• [INSTRUCTIONS TO FOLLOW]: Skip the pictures and extract all of the lines exactly as written.

• [RECORDS TO PROCESS]:

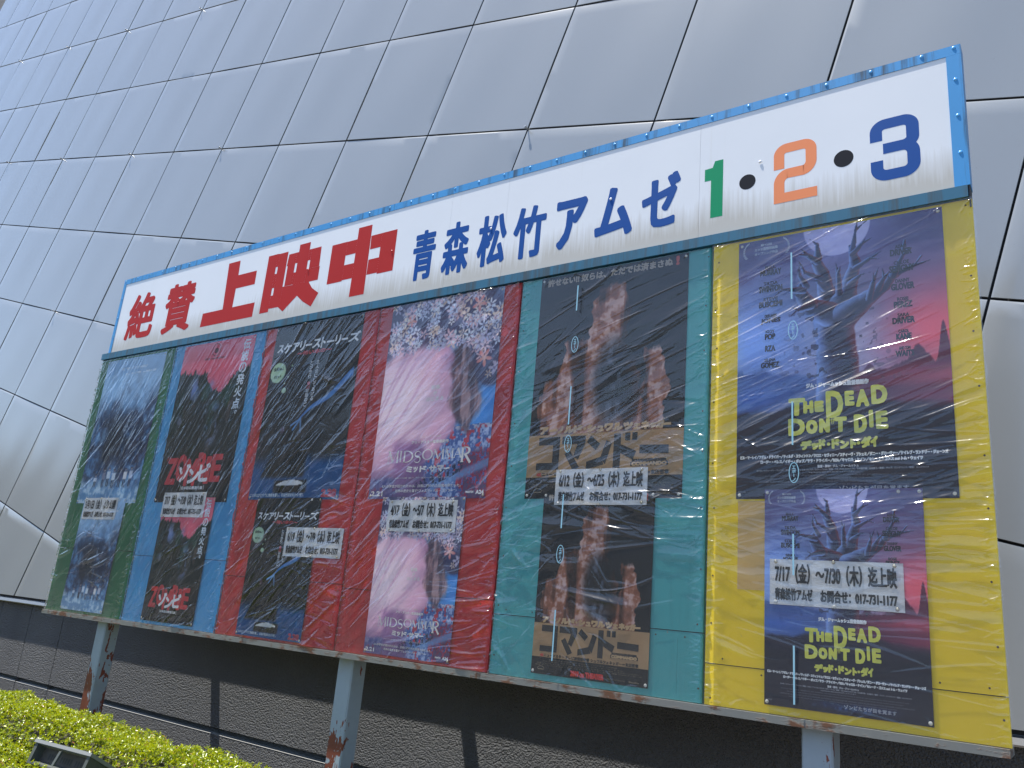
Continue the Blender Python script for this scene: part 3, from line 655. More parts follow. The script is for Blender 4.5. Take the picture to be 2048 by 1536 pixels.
pinm = plain('brass_pin', (.55, .50, .38), .3, .7); pinw = plain('white_pin', (.75, .74, .68), .35)
PB_, PW_ = dome('pin', .0062, .003, pinm), dome('pin', .0062, .003, pinw)
INK = {}
def inkm(rgb):
    if rgb not in INK: INK[rgb] = plain('printing_ink', lin(*rgb), .4, 0, .03)
    return INK[rgb]
class Poster:
    def __init__(s, label, cx, zt, W, H, y, nu, fn):
        s.x0, s.z0, s.W, s.H, s.y = cx-W/2, zt-H, W, H, y
        s.o = thing('poster', label, 'poster', (cx, y, zt-H))
        s.inks = {}
        grid_art('printed_sheet', s.x0, s.x0+W, s.z0, s.z0+H, y, nu, fn, s.o)
    def mb(s, rgb): return s.inks.setdefault(rgb, MB())
    def T(s, body, u0, v0, u1, v1, rgb, bold=0., shear=0., slope=0., lift=0):
        s.mb(rgb).text(body, s.x0+u0*s.W, s.z0+v0*s.H, s.x0+u1*s.W, s.z0+v1*s.H, s.y-.0005-lift, bold*s.W, shear, slope)
    def P(s, u, v): return (s.x0+u*s.W, s.z0+v*s.H)
    def done(s, pins):
        for rgb, m in s.inks.items():
            m.build('lettering', inkm(rgb), s.o)
        for u, v, me in pins: put(me, 'pin', s.o, s.x0+u*s.W, s.y-.0008, s.z0+v*s.H)
def vert(p, body, u0, u1, v0, v1, rgb, bold=0., gap=.14):   # upright column of characters, optionally leaning from u0(top) to u1(bottom)
    n = len(body); h = (v1-v0)/n
    for k, ch in enumerate(body):
        if ch in ' 　': continue
        vt = v1-k*h; uu = u0+(u1-u0)*(k+.5)/n; wd = h*p.H/p.W*(1-gap)
        if ch in '。、': p.T(ch, uu+.1*wd, vt-h*.35, uu+.38*wd, vt-h*.08, rgb, bold)
        elif ch == 'ー': p.mb(rgb).strip([p.P(uu, vt-h*gap/2), p.P(uu, vt-h*(1-gap/2))], .01*p.W+2*bold*p.W, p.y-.0005)
        else: p.T(ch, uu-wd/2, vt-h*(1-gap/2), uu+wd/2, vt-h*gap/2, rgb, bold)
CORN = lambda m: [(.018, .985, m), (.982, .985, m), (.018, .014, m), (.982, .014, m)]
WHT, YEL, DRK, RED_, TAN, BLK = (238, 240, 242), (226, 226, 96), (26, 26, 36), (200, 34, 48), (196, 164, 122), (24, 24, 28)

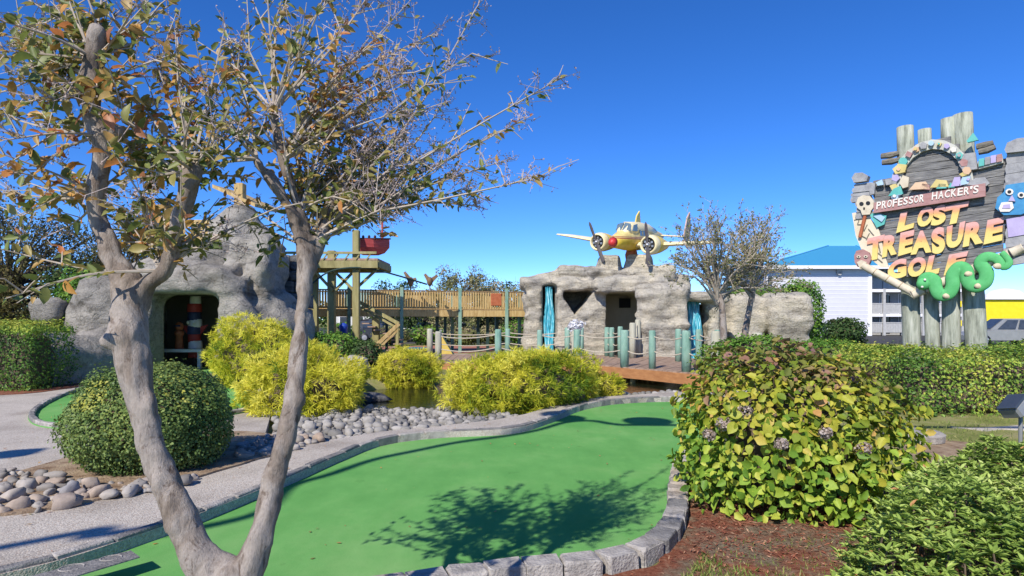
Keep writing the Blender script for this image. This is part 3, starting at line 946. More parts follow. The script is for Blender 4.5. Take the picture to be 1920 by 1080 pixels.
def rock_hall():
    lo, hi, h = (-.1, 22.2, -.4), (8.6, 31.4, 5.2), .09
    P = grid(lo, hi, h)
    f = sd_box(P, (4.3, 28.6, 1.5), (7.0, 4.4, 4.2), .25, 0, .02)
    f = smin(f, sd_box(P, (2.85, 26.2, 1.35), (2.3, 2.0, 3.9), .18), .15)       # front wall with the hole
    f = smin(f, sd_box(P, (5.75, 24.6, 1.25), (2.1, 2.3, 3.55), .45, .12, -.08), .15)  # bulging pillar
    f = smin(f, sd_box(P, (4.7, 25.9, 3.02), (3.0, 2.6, .62), .2, .05), .15)    # lintel over the recess
    f = smin(f, sd_box(P, (4.6, 27.4, 3.55), (5.0, 2.6, .62), .25, -.05), .12)  # upper ledge
    f = smin(f, sd_box(P, (.95, 27.0, 1.4), (.75, 1.5, 4.0), .22), .12)         # left column
    f = smin(f, sd_box(P, (1.3, 27.6, 3.2), (1.9, 2.2, .5), .2), .15)
    f = smin(f, sd_box(P, (7.35, 25.2, 2.5), (1.8, 2.4, .28), .12, .1), .12)    # slab over the right fall
    f = smin(f, sd_box(P, (8.05, 25.2, 1.0), (.5, 1.8, 2.9), .2), .12)
    strat = .05 * np.sin(P[..., 2] * 9 + 2 * fbm(P * .8, 5, 2))
    f = f + .14 * fbm(P * np.array([.9, .9, 1.3]), 11, 3) + strat * .3 + .07 * fbm(P * np.array([2.4, 2.4, 3.4]), 2, 3) - .07 * np.abs(fbm(P * np.array([1.2, 1.2, 1.6]), 31, 3))
    f = smin(f, sd_box(P, (4.35, 27.6, 4.1), (.95, 1.0, .8), .14, .1, .12) + .03 * fbm(P * 3, 4, 2), .1)
    f = smin(f, sd_box(P, (5.65, 27.4, 4.02), (1.2, 1.2, .95), .16, -.1, .14) + .03 * fbm(P * 3, 6, 2), .1)
    # openings
    f = cut(f, sd_box(P, (4.55, 25.6, 1.2), (1.35, 3.6, 3.0), .1) , .08)
    f = cut(f, sd_box(P, (5.2, 26.6, 1.0), (1.6, 1.7, 3.0), .1), .05)
    f = cut(f, sd_box(P, (1.6, 26.4, 1.1), (.55, 2.4, 4.0), .1), .06)           # left fall niche
    f = cut(f, sd_box(P, (7.25, 24.8, .9), (1.0, 2.8, 2.8), .1), .06)           # right fall niche
    tri = np.maximum(np.maximum(P[..., 2] - 2.85, (-(P[..., 0] - 2.42) * .86 - (P[..., 2] - 2.0) * .42)), ((P[..., 0] - 2.95) * .8 - (P[..., 2] - 2.2) * .62))
    tri = np.maximum(tri + .07 * fbm(P * 3.2, 9, 2), np.abs(P[..., 1] - 26.2) - 1.7)
    f = cut(f, tri, .03)
    root = thing('rock_hall', (4.3, 27, 0), 'tan sculpted rock hall with a recess and hole, carrying the aircraft', 'rock hall')
    rock_object('hall_shell', P, f, lo, h, m_tanrock, root)
    return root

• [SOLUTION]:
Continue the Blender Python script for this scene: part 3, from line 655. More parts follow. The script is for Blender 4.5. Take the picture to be 2048 by 1536 pixels.
pinm = plain('brass_pin', (.55, .50, .38), .3, .7); pinw = plain('white_pin', (.75, .74, .68), .35)
PB_, PW_ = dome('pin', .0062, .003, pinm), dome('pin', .0062, .003, pinw)
INK = {}
def inkm(rgb):
    if rgb not in INK: INK[rgb] = plain('printing_ink', lin(*rgb), .4, 0, .03)
    return INK[rgb]
class Poster:
    def __init__(s, label, cx, zt, W, H, y, nu, fn):
        s.x0, s.z0, s.W, s.H, s.y = cx-W/2, zt-H, W, H, y
        s.o = thing('poster', label, 'poster', (cx, y, zt-H))
        s.inks = {}
        grid_art('printed_sheet', s.x0, s.x0+W, s.z0, s.z0+H, y, nu, fn, s.o)
    def mb(s, rgb): return s.inks.setdefault(rgb, MB())
    def T(s, body, u0, v0, u1, v1, rgb, bold=0., shear=0., slope=0., lift=0):
        s.mb(rgb).text(body, s.x0+u0*s.W, s.z0+v0*s.H, s.x0+u1*s.W, s.z0+v1*s.H, s.y-.0005-lift, bold*s.W, shear, slope)
    def P(s, u, v): return (s.x0+u*s.W, s.z0+v*s.H)
    def done(s, pins):
        for rgb, m in s.inks.items():
            m.build('lettering', inkm(rgb), s.o)
        for u, v, me in pins: put(me, 'pin', s.o, s.x0+u*s.W, s.y-.0008, s.z0+v*s.H)
def vert(p, body, u0, u1, v0, v1, rgb, bold=0., gap=.14):   # upright column of characters, optionally leaning from u0(top) to u1(bottom)
    n = len(body); h = (v1-v0)/n
    for k, ch in enumerate(body):
        if ch in ' 　': continue
        vt = v1-k*h; uu = u0+(u1-u0)*(k+.5)/n; wd = h*p.H/p.W*(1-gap)
        if ch in '。、': p.T(ch, uu+.1*wd, vt-h*.35, uu+.38*wd, vt-h*.08, rgb, bold)
        elif ch == 'ー': p.mb(rgb).strip([p.P(uu, vt-h*gap/2), p.P(uu, vt-h*(1-gap/2))], .01*p.W+2*bold*p.W, p.y-.0005)
        else: p.T(ch, uu-wd/2, vt-h*(1-gap/2), uu+wd/2, vt-h*gap/2, rgb, bold)
CORN = lambda m: [(.018, .985, m), (.982, .985, m), (.018, .014, m), (.982, .014, m)]
WHT, YEL, DRK, RED_, TAN, BLK = (238, 240, 242), (226, 226, 96), (26, 26, 36), (200, 34, 48), (196, 164, 122), (24, 24, 28)

Keep writing the Blender script for this image. This is part 3, starting at line 946. More parts follow. The script is for Blender 4.5. Take the picture to be 1920 by 1080 pixels.
def rock_hall():
    lo, hi, h = (-.1, 22.2, -.4), (8.6, 31.4, 5.2), .09
    P = grid(lo, hi, h)
    f = sd_box(P, (4.3, 28.6, 1.5), (7.0, 4.4, 4.2), .25, 0, .02)
    f = smin(f, sd_box(P, (2.85, 26.2, 1.35), (2.3, 2.0, 3.9), .18), .15)       # front wall with the hole
    f = smin(f, sd_box(P, (5.75, 24.6, 1.25), (2.1, 2.3, 3.55), .45, .12, -.08), .15)  # bulging pillar
    f = smin(f, sd_box(P, (4.7, 25.9, 3.02), (3.0, 2.6, .62), .2, .05), .15)    # lintel over the recess
    f = smin(f, sd_box(P, (4.6, 27.4, 3.55), (5.0, 2.6, .62), .25, -.05), .12)  # upper ledge
    f = smin(f, sd_box(P, (.95, 27.0, 1.4), (.75, 1.5, 4.0), .22), .12)         # left column
    f = smin(f, sd_box(P, (1.3, 27.6, 3.2), (1.9, 2.2, .5), .2), .15)
    f = smin(f, sd_box(P, (7.35, 25.2, 2.5), (1.8, 2.4, .28), .12, .1), .12)    # slab over the right fall
    f = smin(f, sd_box(P, (8.05, 25.2, 1.0), (.5, 1.8, 2.9), .2), .12)
    strat = .05 * np.sin(P[..., 2] * 9 + 2 * fbm(P * .8, 5, 2))
    f = f + .14 * fbm(P * np.array([.9, .9, 1.3]), 11, 3) + strat * .3 + .07 * fbm(P * np.array([2.4, 2.4, 3.4]), 2, 3) - .07 * np.abs(fbm(P * np.array([1.2, 1.2, 1.6]), 31, 3))
    f = smin(f, sd_box(P, (4.35, 27.6, 4.1), (.95, 1.0, .8), .14, .1, .12) + .03 * fbm(P * 3, 4, 2), .1)
    f = smin(f, sd_box(P, (5.65, 27.4, 4.02), (1.2, 1.2, .95), .16, -.1, .14) + .03 * fbm(P * 3, 6, 2), .1)
    # openings
    f = cut(f, sd_box(P, (4.55, 25.6, 1.2), (1.35, 3.6, 3.0), .1) , .08)
    f = cut(f, sd_box(P, (5.2, 26.6, 1.0), (1.6, 1.7, 3.0), .1), .05)
    f = cut(f, sd_box(P, (1.6, 26.4, 1.1), (.55, 2.4, 4.0), .1), .06)           # left fall niche
    f = cut(f, sd_box(P, (7.25, 24.8, .9), (1.0, 2.8, 2.8), .1), .06)           # right fall niche
    tri = np.maximum(np.maximum(P[..., 2] - 2.85, (-(P[..., 0] - 2.42) * .86 - (P[..., 2] - 2.0) * .42)), ((P[..., 0] - 2.95) * .8 - (P[..., 2] - 2.2) * .62))
    tri = np.maximum(tri + .07 * fbm(P * 3.2, 9, 2), np.abs(P[..., 1] - 26.2) - 1.7)
    f = cut(f, tri, .03)
    root = thing('rock_hall', (4.3, 27, 0), 'tan sculpted rock hall with a recess and hole, carrying the aircraft', 'rock hall')
    rock_object('hall_shell', P, f, lo, h, m_tanrock, root)
    return root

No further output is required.